### SOURCE RECORDS
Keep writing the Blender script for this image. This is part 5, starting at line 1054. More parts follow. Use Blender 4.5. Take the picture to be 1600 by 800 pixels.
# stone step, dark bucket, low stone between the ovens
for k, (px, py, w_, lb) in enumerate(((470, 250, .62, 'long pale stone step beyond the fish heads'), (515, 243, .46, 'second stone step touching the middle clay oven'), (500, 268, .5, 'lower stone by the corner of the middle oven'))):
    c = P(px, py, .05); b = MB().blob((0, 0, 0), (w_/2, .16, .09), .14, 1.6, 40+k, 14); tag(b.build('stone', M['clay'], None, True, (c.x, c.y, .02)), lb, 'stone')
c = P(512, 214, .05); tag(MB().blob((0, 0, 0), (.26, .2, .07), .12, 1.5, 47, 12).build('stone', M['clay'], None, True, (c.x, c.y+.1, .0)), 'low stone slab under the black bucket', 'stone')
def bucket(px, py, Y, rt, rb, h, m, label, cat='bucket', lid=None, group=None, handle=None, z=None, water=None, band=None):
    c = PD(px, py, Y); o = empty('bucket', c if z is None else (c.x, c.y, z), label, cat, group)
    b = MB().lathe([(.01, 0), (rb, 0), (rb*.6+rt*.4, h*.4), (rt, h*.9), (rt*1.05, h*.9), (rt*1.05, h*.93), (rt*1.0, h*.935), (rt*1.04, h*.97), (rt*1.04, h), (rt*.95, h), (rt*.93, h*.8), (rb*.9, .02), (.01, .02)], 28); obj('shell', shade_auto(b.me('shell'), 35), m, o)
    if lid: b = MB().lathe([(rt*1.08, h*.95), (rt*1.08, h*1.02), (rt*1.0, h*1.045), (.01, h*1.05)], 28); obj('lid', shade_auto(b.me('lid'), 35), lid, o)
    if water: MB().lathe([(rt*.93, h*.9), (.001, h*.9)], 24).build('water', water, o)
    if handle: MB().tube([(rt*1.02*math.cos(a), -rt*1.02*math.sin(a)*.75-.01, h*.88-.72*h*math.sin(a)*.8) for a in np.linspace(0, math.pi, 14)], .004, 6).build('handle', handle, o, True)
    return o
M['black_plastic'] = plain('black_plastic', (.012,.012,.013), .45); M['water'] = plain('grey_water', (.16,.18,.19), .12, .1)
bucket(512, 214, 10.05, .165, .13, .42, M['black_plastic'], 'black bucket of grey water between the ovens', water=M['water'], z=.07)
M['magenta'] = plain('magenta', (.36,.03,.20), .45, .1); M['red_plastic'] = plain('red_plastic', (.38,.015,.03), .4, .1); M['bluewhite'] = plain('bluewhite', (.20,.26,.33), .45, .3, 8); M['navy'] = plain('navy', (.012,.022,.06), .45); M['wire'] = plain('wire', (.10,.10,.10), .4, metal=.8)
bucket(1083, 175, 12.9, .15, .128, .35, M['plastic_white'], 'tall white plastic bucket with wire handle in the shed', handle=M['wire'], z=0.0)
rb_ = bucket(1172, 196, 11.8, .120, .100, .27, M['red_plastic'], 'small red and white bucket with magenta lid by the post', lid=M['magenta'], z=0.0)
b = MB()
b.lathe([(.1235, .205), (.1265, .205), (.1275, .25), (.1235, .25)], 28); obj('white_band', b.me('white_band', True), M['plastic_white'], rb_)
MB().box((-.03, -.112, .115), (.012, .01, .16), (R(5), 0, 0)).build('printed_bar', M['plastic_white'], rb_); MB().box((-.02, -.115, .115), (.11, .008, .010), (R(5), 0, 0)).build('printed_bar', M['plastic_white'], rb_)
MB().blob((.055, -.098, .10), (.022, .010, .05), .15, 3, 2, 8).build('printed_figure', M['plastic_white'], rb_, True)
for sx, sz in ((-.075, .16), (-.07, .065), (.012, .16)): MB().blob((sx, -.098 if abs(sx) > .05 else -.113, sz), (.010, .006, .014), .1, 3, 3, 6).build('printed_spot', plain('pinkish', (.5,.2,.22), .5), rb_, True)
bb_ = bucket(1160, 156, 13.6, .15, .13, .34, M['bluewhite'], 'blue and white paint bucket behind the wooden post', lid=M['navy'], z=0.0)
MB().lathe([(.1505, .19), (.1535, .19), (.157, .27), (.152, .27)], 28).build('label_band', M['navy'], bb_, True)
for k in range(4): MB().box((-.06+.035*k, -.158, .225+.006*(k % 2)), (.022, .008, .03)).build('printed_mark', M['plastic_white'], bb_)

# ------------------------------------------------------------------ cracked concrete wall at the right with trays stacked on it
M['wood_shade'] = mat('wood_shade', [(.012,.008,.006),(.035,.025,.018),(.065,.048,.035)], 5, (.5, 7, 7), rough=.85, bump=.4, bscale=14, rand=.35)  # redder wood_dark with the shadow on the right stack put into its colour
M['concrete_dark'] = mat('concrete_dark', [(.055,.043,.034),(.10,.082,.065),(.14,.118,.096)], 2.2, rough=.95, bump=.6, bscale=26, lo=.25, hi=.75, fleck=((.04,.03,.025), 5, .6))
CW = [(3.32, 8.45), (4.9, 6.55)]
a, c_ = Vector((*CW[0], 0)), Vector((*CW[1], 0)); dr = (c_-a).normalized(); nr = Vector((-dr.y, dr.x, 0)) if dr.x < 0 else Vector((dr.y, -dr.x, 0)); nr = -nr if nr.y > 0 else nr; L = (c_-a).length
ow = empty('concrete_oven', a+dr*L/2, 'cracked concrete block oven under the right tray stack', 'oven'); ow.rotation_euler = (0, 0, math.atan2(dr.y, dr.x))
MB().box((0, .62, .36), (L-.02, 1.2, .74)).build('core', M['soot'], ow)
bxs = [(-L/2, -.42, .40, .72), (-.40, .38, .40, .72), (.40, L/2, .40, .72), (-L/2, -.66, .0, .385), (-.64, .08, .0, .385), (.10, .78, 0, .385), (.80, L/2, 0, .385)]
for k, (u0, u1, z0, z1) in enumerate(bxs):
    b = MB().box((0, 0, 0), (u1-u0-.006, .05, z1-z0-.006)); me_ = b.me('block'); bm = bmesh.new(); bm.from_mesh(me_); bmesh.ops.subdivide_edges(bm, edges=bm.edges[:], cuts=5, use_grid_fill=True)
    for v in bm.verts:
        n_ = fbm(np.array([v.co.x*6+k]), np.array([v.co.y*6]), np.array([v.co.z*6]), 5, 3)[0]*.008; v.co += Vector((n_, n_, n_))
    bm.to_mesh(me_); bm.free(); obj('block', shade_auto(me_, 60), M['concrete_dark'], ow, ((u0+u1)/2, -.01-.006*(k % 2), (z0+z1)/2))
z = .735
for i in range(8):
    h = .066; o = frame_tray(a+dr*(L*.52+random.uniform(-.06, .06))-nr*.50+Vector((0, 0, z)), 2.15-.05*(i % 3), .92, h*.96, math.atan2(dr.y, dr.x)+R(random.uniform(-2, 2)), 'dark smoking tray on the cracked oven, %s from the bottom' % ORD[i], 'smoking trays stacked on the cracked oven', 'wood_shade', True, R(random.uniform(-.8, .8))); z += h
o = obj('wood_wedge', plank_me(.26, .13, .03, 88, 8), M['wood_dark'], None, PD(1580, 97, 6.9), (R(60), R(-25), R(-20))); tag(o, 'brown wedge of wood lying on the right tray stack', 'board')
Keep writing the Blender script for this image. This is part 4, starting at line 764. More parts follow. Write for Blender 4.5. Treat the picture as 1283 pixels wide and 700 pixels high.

### WHAT THE TASK ASKS
Exactly as written, give again every line from the one containing "h = .066; o" through the last line of the material above, and no other lines.

### TASK ANSWER
    h = .066; o = frame_tray(a+dr*(L*.52+random.uniform(-.06, .06))-nr*.50+Vector((0, 0, z)), 2.15-.05*(i % 3), .92, h*.96, math.atan2(dr.y, dr.x)+R(random.uniform(-2, 2)), 'dark smoking tray on the cracked oven, %s from the bottom' % ORD[i], 'smoking trays stacked on the cracked oven', 'wood_shade', True, R(random.uniform(-.8, .8))); z += h
o = obj('wood_wedge', plank_me(.26, .13, .03, 88, 8), M['wood_dark'], None, PD(1580, 97, 6.9), (R(60), R(-25), R(-20))); tag(o, 'brown wedge of wood lying on the right tray stack', 'board')
Keep writing the Blender script for this image. This is part 4, starting at line 764. More parts follow. Write for Blender 4.5. Treat the picture as 1283 pixels wide and 700 pixels high.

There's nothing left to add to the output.